More concretely, this example introduces the following IONOS Cloud modules:

  1. ionoscloudsdk.ionoscloud.postgres_cluster

  2. ionoscloudsdk.ionoscloud.mongo_cluster and mongo_cluster_user

It also shows how a host can be added dynamically to the inventory (search for ansible.builtin.add_host in 01__create_jumpbox_and_nlb.yml) — an alternative to generating an inventory.yml file and applying it to a separate / standalone playbook.


Note: As with all other 'executable' examples in this repository, an 'End User Licence Agreement'-like statement will be displayed, which must also be accepted before the tasks proper can be executed.

Please note that, while potentially quite minimal, you will incur charges for the resources based upon how long you keep them provisioned; for more information on the actual costs, you can follow the links displayed in the 'EULA' text. Also note that, if you run the following through to completion, the playbook should 'clean up' after itself, but we recommend you verify this, e.g., via the DCD or ionosctl to make sure you won't be charged for any unwanted resources.

  1. To provision the jumpbox and the NLB, run the following command:

    ansible-playbook 01__create_jumpbox_and_nlb.yml
  2. To provision one or both DBaaS clusters, run one or both of the following commands:

    ansible-playbook 02a__create_postgres_cluster.yml
    ansible-playbook 02b__create_mongodb_cluster.yml

    Note that these playbooks can be provisioned independently of each other, and that after each of them are run, they will also give you specific examples of how to connect to your newly-provisioned database clusters (see below).

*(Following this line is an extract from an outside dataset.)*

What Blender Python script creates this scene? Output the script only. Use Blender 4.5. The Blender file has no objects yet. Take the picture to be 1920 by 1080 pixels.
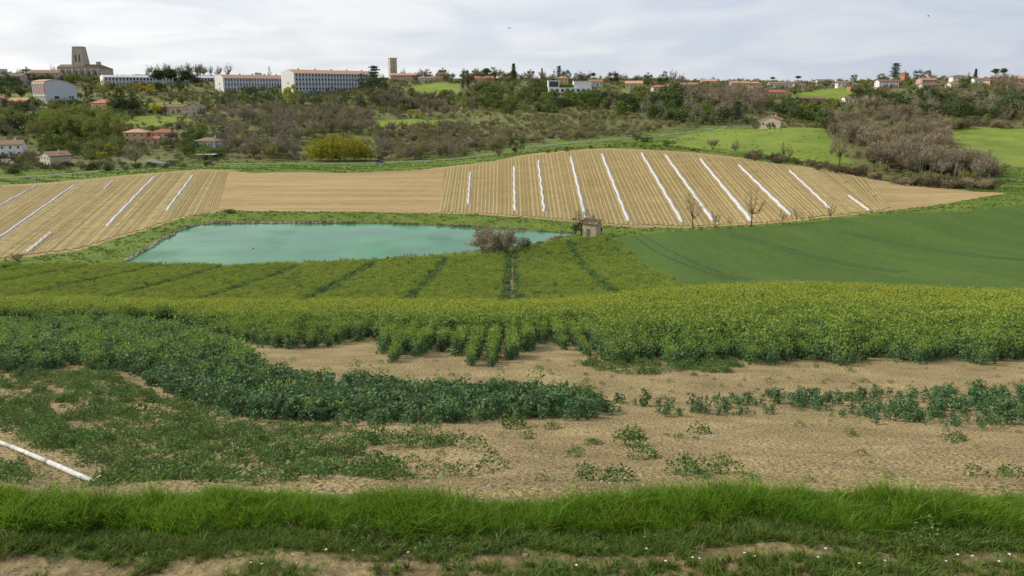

  3. Execute the following to delete the resources provisioned in the previous steps:

    ansible-playbook 03__clean_up.yml

Between Steps 2 and 3, you can also run the commands output at the end of the 'create cluster' playbooks to connect to your newly-provisioned database cluster. E.g. after running ansible-playbook 02a__create_postgres_cluster.yml with ENABLE_EXPLICITLY_UNSUPPORTED_CONFIGURATIONS set to true, you will see something of the form:

TASK [Print usage information] *******************************************************************************************************************************
ok: [localhost] => {
    "msg": [
        "To access your Postgres Cluster via, e.g., psql, use one of the following commands:",
        "    From the jumpbox:",
        "        psql -h -U dbadmin postgres",
        "    Externally via the jumpbox:",
        "        In one shell:     ssh -L 5432:pg-pi567l15bgolgtkt.postgresql.de-txl.ionos.com:5432 root@W.X.Y.Z_0",
        "        In another shell: psql -h localhost -U dbadmin postgres",
        "    Externally via the NLB:",
        "        psql -h W.X.Y.Z_1 -U dbadmin postgres"


In this tutorial, we saw examples of:

  1. how the ionoscloudsdk.ionoscloud.postgres_cluster, ionoscloudsdk.ionoscloud.mongo_cluster and mongo_cluster_user modules can be used to provision Postgres and MongoDB database clusters;

  2. how hosts can be added dynamically to the inventory, as an alternative to generating an inventory.yml file and using it with a separate / standalone playbook; and

  3. how we can connect to said database clusters, both via a common, private LAN; via a jumpbox using an SSH key-pair; and optionally, via an open form of port-forwarding.